The motley crew riff well on one another. Stans for Finn (John Boyega) and Poe Dameron (Oscar Isaac) will get plenty of mileage from their escapades together. Abrams dresses Dameron up as a roguish Indiana Jones-type, but Isaac relishes playing the character at a more sensitive, metrosexual pitch. C3PO (Anthony Daniels) gets possibly the most material to run with that he’s been afforded across the franchise so far, and provides much of the comic relief. Chewie is Chewie, y’know.

But if you’re not wielding a lightsaber, you’re a second-class citizen around here. And as The Rise of Skywalker adds even more* new characters to the mix, the space for genuine development and spotlight grows narrower and narrower. And then there’s the old guard to contend with. Everyone’s gotta get their one last hurrah. However, its easy to concede that Carrie Fisher’s final scenes as Leia work well enough, bittersweet as they are.
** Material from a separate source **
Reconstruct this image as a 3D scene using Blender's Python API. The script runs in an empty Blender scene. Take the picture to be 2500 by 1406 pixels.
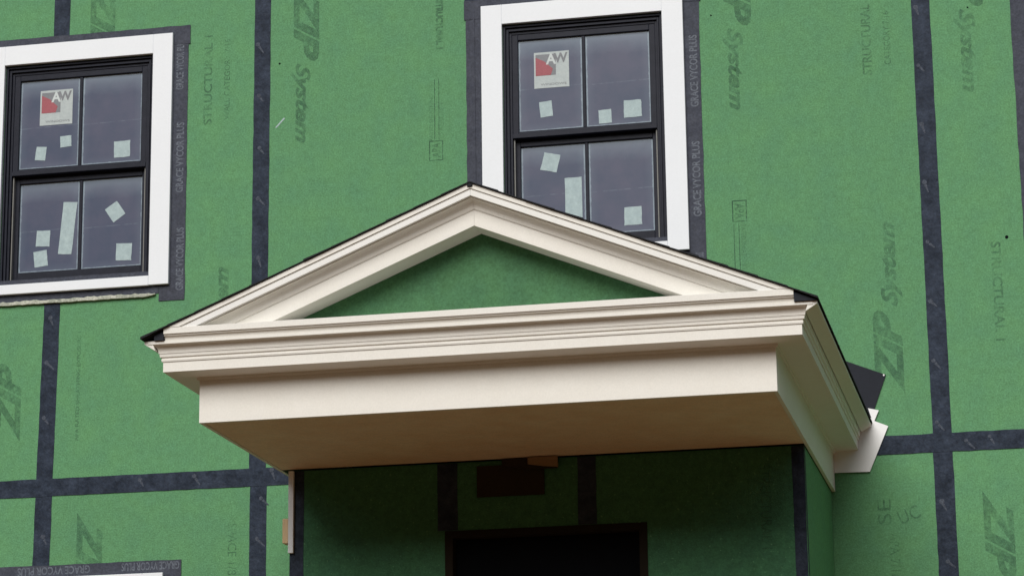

If there’s a running theme for our heroes within Abrams’ constant acceleration, its a lesson about trust. It feels as though everyone is holding something back, either through programming or emotional insecurity. But its trust behind the camera that feels like its taken the biggest knock. The Rise of Skywalker is fine. It’s a decent enough closing chapter. But it feels like a committee product that’s trying its hardest not to piss anyone off as much as last time. Instead of running with what Rian Johnson added to the franchise, Abrams seems to have scurried for safety. It feels… cowardly. As though the bullies in the schoolyard have won this one.

Or maybe its just a sign of our increasingly Disneyfied times. Like Avengers: Endgame before it, this is a significant capper to a franchise that wants to be all things to all people. A peacemaker. A spectacle. A faithful disciple of the tried and tested. If you expected nothing less, this movie will do you well. Plenty of everything. But it feels like that’s all that matters. Giving you stuff. Not what it means.